## Objective:
Extract, unchanged, every line from the top of the material below through the line with "scene.camera = co", and no more.

## Data excerpt:
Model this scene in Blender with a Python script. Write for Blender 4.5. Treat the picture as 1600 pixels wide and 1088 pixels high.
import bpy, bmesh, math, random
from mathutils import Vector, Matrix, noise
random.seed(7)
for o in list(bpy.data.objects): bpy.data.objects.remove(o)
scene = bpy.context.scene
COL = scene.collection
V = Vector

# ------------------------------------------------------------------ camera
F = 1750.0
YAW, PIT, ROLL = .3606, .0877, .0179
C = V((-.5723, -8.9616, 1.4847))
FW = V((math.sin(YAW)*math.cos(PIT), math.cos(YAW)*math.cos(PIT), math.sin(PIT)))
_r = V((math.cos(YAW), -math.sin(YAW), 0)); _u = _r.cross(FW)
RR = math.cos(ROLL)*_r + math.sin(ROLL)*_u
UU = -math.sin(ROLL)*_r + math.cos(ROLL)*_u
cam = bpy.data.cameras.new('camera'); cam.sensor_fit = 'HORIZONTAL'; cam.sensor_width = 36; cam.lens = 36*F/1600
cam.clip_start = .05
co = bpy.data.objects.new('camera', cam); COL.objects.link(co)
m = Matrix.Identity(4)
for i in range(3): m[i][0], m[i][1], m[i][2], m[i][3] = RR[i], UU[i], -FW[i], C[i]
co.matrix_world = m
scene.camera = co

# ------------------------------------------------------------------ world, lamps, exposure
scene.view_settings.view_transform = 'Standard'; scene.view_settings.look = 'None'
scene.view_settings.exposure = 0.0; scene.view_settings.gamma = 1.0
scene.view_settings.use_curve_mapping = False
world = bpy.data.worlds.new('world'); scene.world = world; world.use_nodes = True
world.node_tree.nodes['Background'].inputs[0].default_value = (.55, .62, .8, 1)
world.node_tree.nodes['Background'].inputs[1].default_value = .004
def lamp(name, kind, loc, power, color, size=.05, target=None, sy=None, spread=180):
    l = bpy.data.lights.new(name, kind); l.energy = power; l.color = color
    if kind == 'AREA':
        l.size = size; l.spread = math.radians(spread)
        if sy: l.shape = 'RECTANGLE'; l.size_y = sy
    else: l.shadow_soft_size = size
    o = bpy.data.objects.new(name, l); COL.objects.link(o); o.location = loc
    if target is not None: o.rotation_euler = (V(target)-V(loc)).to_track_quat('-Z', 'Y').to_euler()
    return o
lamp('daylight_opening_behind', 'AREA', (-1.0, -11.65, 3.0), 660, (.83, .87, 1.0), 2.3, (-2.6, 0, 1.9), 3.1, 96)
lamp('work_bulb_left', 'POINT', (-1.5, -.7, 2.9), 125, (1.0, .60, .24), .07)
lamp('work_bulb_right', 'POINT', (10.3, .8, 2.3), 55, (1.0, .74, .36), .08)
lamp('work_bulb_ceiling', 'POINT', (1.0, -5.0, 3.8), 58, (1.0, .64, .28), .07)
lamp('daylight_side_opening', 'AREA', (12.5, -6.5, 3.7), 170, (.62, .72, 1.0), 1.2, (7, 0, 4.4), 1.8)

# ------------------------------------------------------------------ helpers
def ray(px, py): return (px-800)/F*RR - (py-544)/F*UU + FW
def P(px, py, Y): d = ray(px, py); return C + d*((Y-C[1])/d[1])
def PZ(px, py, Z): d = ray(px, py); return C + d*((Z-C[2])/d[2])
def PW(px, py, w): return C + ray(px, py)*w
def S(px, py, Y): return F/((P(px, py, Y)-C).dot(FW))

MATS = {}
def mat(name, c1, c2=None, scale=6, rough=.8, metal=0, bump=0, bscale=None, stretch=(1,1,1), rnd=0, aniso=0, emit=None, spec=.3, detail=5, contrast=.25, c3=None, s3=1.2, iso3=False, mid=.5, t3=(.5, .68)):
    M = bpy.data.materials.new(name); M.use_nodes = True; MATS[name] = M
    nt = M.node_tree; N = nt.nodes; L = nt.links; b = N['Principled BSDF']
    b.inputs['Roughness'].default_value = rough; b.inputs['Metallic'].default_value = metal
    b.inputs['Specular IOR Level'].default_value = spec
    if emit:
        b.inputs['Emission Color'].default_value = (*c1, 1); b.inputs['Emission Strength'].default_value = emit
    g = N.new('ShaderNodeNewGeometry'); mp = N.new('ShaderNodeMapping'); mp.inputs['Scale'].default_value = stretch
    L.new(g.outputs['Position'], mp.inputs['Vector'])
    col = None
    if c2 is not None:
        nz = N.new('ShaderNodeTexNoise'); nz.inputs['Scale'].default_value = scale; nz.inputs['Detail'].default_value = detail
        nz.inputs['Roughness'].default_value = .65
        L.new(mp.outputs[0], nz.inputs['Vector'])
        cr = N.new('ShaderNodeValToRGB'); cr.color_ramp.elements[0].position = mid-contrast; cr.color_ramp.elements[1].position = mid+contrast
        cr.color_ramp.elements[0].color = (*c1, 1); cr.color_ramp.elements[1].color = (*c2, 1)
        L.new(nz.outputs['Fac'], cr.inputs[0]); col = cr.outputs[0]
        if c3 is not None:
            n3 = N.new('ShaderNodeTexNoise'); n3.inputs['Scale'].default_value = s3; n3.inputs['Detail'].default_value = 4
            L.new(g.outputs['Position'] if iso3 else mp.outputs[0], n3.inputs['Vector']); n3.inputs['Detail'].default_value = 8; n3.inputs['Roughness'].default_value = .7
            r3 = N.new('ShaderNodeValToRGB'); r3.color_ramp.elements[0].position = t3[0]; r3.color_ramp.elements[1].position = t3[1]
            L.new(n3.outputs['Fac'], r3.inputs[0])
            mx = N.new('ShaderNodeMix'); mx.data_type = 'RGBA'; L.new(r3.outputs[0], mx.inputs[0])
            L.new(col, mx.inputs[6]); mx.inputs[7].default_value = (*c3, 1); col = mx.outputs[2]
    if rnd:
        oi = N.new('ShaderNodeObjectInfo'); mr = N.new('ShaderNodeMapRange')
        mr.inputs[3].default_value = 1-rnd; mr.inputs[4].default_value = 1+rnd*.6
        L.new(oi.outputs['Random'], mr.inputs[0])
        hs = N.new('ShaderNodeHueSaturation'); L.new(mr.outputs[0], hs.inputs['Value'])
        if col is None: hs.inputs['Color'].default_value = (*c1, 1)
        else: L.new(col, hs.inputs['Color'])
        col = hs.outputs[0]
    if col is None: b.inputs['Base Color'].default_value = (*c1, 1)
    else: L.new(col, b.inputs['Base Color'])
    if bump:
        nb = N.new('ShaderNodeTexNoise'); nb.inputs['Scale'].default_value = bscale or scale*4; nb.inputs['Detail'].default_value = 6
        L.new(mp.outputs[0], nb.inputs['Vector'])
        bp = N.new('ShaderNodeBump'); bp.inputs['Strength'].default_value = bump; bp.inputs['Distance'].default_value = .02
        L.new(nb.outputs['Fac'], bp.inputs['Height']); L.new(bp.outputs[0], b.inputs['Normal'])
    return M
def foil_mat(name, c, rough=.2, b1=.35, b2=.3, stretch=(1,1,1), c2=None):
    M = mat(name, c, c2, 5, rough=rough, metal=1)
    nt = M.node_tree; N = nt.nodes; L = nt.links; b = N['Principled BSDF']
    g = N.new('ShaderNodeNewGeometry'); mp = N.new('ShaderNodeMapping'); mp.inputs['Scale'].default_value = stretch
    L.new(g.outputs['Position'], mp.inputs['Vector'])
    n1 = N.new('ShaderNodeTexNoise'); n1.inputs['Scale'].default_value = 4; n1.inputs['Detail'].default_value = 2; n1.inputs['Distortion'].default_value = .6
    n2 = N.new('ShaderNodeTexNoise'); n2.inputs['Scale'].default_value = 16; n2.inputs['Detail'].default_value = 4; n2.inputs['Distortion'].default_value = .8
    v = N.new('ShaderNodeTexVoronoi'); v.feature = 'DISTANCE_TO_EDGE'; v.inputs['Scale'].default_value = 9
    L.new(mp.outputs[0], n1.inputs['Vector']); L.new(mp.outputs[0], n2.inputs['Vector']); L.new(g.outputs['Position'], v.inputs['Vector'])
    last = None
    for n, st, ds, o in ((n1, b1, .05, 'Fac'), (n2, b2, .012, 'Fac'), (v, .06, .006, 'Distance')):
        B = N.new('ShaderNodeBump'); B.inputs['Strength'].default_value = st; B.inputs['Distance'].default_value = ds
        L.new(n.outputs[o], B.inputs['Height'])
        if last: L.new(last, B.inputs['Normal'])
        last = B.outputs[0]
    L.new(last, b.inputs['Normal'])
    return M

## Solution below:
Model this scene in Blender with a Python script. Write for Blender 4.5. Treat the picture as 1600 pixels wide and 1088 pixels high.
import bpy, bmesh, math, random
from mathutils import Vector, Matrix, noise
random.seed(7)
for o in list(bpy.data.objects): bpy.data.objects.remove(o)
scene = bpy.context.scene
COL = scene.collection
V = Vector

# ------------------------------------------------------------------ camera
F = 1750.0
YAW, PIT, ROLL = .3606, .0877, .0179
C = V((-.5723, -8.9616, 1.4847))
FW = V((math.sin(YAW)*math.cos(PIT), math.cos(YAW)*math.cos(PIT), math.sin(PIT)))
_r = V((math.cos(YAW), -math.sin(YAW), 0)); _u = _r.cross(FW)
RR = math.cos(ROLL)*_r + math.sin(ROLL)*_u
UU = -math.sin(ROLL)*_r + math.cos(ROLL)*_u
cam = bpy.data.cameras.new('camera'); cam.sensor_fit = 'HORIZONTAL'; cam.sensor_width = 36; cam.lens = 36*F/1600
cam.clip_start = .05
co = bpy.data.objects.new('camera', cam); COL.objects.link(co)
m = Matrix.Identity(4)
for i in range(3): m[i][0], m[i][1], m[i][2], m[i][3] = RR[i], UU[i], -FW[i], C[i]
co.matrix_world = m
scene.camera = co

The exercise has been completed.